Among the lines of the listing below, retype exactly those from the one containing "Recreate this scene" through the one containing "PI = math.pi", both included. Do not include pictures.

Recorded information —
=-=-=-=-=
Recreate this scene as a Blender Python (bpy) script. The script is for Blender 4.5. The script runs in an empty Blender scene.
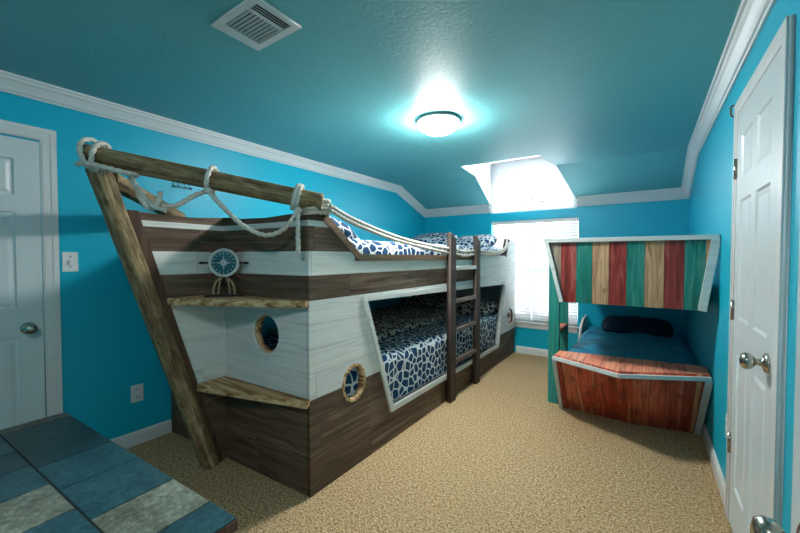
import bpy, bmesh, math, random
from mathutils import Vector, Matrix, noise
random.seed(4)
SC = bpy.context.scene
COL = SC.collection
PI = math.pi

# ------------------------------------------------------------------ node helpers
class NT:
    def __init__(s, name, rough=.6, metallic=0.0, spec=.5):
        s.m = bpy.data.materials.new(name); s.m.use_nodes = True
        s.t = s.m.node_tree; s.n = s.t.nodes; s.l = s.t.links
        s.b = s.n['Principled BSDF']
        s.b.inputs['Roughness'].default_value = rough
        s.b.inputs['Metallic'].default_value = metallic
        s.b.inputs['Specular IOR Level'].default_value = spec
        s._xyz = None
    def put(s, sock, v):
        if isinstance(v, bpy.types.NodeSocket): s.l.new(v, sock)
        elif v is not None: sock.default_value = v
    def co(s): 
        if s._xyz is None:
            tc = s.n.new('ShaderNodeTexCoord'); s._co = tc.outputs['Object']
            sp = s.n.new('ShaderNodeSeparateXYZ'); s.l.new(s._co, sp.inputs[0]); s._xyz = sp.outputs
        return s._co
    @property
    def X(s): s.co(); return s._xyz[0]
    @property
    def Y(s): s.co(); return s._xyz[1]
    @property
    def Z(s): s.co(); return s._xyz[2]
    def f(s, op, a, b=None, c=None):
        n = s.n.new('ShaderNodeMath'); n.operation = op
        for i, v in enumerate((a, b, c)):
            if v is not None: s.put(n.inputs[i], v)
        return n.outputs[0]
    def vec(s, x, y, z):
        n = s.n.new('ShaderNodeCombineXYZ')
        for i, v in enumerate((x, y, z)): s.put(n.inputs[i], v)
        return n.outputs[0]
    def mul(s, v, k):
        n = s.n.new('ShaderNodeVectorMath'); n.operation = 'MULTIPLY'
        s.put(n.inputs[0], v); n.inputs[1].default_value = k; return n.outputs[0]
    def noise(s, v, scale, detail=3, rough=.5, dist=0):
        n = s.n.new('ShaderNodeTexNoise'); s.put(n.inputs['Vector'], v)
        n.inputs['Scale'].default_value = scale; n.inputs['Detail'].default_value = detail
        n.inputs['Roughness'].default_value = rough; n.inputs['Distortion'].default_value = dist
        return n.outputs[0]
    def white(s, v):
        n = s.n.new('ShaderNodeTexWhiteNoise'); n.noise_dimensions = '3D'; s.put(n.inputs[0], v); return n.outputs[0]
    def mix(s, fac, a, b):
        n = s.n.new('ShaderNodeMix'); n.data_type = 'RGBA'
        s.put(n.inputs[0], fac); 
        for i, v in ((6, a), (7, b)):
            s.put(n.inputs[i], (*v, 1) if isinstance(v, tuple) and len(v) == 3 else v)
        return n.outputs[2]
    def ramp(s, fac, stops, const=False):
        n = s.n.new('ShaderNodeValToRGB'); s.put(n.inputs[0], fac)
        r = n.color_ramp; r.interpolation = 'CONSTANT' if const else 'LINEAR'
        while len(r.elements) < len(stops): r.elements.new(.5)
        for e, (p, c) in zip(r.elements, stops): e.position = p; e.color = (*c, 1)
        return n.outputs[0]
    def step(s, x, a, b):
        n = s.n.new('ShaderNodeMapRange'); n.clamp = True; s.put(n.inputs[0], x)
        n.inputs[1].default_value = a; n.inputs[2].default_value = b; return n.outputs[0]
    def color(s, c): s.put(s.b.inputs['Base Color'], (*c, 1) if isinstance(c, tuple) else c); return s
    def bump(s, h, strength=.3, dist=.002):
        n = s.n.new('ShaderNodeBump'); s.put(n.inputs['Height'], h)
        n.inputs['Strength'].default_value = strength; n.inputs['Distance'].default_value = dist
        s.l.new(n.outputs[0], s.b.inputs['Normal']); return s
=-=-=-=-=
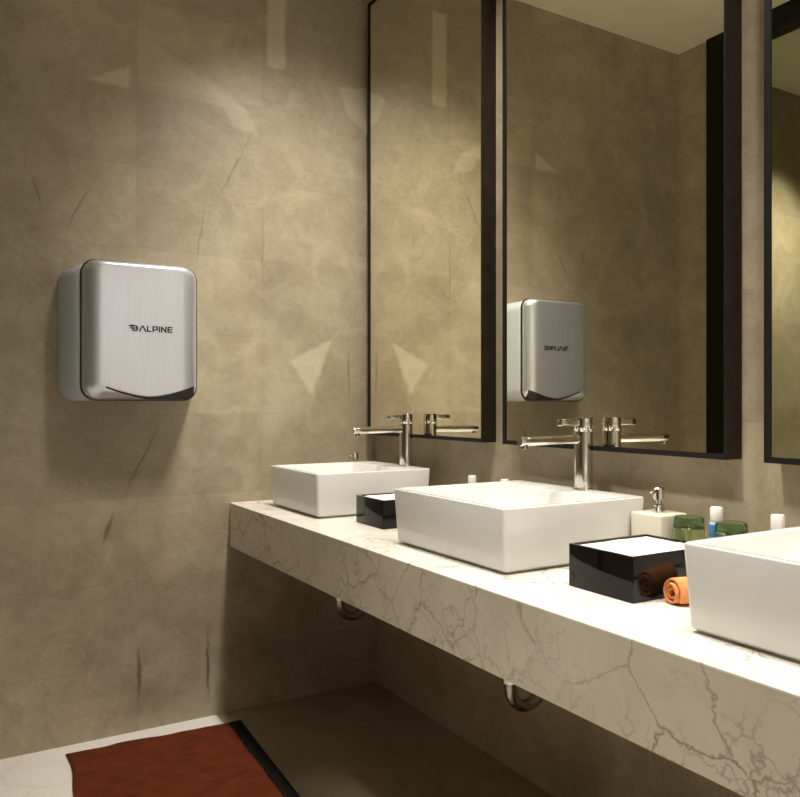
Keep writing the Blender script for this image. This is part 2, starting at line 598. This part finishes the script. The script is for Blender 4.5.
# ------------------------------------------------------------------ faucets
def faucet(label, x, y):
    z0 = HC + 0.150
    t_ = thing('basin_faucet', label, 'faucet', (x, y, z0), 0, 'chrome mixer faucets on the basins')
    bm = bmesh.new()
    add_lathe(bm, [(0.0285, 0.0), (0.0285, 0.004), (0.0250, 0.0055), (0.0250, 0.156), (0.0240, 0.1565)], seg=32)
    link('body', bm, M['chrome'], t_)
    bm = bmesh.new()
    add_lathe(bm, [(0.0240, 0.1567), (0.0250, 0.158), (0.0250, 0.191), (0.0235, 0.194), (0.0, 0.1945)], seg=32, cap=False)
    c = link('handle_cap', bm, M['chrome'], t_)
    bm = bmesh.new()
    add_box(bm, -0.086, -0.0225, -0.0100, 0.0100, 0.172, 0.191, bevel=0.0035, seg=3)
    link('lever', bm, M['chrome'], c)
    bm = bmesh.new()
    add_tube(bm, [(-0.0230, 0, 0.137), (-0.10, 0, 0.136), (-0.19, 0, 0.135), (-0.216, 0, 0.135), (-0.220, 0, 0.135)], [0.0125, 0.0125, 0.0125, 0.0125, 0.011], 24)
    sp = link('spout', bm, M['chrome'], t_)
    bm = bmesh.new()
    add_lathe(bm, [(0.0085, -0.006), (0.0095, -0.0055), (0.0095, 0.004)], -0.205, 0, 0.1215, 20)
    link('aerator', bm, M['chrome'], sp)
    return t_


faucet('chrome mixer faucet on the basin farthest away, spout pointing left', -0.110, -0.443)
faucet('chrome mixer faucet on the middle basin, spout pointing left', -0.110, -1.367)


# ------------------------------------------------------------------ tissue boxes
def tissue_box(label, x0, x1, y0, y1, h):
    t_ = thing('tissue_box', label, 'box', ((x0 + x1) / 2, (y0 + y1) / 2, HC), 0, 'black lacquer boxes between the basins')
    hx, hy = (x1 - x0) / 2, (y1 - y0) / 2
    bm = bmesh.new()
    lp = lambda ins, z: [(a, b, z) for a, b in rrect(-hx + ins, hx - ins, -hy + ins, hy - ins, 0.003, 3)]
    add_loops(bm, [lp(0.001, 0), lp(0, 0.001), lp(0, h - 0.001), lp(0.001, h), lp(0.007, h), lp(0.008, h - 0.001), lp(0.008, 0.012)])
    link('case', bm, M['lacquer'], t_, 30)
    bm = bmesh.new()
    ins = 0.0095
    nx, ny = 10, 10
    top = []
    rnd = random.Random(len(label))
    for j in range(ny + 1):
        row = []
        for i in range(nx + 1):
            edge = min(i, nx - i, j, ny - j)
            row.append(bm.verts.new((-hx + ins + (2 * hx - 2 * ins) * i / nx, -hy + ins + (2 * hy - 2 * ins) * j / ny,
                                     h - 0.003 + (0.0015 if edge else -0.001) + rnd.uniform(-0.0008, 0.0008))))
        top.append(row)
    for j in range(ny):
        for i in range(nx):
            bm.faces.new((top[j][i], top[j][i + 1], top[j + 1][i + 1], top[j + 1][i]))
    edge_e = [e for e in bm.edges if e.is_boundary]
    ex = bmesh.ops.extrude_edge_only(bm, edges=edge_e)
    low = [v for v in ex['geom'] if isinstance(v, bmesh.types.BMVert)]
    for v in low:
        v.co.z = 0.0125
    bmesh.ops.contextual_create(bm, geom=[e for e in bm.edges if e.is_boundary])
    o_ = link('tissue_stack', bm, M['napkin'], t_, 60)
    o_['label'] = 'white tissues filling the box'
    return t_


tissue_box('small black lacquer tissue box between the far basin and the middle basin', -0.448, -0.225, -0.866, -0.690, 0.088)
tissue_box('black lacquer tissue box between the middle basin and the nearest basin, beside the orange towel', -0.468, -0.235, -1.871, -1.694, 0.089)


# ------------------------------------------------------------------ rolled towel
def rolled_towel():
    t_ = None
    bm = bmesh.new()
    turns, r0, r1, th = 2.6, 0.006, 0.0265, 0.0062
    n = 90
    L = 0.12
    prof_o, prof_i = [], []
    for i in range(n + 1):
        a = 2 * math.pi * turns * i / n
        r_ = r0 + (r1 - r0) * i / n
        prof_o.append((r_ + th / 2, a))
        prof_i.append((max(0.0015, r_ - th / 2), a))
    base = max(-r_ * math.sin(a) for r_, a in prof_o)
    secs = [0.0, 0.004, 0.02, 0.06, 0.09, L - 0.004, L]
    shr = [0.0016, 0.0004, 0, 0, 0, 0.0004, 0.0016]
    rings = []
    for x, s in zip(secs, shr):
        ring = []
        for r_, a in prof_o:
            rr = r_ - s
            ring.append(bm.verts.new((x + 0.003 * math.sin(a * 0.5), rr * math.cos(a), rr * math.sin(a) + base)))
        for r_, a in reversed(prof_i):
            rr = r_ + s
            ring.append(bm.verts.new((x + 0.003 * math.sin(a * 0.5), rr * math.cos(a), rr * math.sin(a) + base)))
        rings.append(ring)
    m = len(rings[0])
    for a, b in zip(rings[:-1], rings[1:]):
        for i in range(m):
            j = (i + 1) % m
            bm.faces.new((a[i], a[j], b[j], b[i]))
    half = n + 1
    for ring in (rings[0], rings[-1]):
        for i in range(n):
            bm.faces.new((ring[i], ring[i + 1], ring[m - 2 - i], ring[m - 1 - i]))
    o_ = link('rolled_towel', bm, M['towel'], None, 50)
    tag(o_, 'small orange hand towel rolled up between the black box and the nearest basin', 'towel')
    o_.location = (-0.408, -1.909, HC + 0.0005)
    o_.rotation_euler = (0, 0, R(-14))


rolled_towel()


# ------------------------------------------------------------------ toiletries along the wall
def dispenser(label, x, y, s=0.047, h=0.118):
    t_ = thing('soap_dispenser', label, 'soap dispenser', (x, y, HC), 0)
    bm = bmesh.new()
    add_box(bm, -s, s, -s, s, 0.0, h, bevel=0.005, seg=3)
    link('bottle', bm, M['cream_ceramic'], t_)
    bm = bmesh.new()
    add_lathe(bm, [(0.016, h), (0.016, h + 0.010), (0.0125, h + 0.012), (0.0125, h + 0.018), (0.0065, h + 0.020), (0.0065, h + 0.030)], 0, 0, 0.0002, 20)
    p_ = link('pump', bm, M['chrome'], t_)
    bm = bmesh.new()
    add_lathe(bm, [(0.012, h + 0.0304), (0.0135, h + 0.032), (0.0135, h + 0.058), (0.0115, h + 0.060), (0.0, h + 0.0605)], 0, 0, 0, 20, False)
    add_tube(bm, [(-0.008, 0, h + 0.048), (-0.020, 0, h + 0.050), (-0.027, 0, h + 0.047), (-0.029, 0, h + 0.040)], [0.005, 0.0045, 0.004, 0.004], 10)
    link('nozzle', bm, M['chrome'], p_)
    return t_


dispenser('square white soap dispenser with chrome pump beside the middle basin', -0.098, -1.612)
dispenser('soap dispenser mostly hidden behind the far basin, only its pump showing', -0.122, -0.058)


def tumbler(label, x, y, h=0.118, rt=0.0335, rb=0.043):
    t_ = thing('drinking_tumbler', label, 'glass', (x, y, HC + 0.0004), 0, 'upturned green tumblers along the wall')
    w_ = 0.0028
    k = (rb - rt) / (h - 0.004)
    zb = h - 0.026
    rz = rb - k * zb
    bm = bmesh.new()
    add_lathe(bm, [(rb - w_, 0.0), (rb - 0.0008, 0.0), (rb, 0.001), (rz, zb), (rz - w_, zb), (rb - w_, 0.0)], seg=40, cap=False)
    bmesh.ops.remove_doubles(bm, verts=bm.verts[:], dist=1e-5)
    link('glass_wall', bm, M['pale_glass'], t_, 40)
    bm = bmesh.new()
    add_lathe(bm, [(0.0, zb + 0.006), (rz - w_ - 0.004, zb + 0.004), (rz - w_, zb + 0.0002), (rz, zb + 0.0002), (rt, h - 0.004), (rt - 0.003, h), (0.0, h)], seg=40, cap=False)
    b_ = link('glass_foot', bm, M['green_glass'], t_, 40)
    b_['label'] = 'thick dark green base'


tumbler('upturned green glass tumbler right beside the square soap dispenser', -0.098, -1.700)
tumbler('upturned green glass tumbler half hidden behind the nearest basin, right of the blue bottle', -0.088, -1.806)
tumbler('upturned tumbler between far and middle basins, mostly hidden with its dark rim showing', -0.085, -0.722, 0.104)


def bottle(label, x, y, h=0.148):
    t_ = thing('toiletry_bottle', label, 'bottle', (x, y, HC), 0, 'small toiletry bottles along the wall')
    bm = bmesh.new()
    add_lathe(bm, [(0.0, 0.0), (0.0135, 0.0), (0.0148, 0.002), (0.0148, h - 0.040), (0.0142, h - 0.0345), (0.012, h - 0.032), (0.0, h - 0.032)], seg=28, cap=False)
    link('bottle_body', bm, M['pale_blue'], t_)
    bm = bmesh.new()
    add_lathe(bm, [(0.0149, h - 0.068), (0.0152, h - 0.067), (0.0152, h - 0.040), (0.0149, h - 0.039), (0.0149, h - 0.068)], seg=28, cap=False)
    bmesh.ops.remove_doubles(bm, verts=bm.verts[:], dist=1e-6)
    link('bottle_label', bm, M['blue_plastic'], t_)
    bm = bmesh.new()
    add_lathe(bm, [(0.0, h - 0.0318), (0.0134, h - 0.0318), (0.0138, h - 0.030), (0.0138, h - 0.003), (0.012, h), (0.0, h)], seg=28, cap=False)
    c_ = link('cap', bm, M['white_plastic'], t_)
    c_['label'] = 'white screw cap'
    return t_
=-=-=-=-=
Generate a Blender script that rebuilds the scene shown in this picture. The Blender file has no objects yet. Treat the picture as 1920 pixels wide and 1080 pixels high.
=-=-=-=-=
Complete output —
Recreate this scene as a Blender Python (bpy) script. The script is for Blender 4.5. The script runs in an empty Blender scene.
import bpy, bmesh, math, random
from mathutils import Vector, Matrix, noise
random.seed(4)
SC = bpy.context.scene
COL = SC.collection
PI = math.pi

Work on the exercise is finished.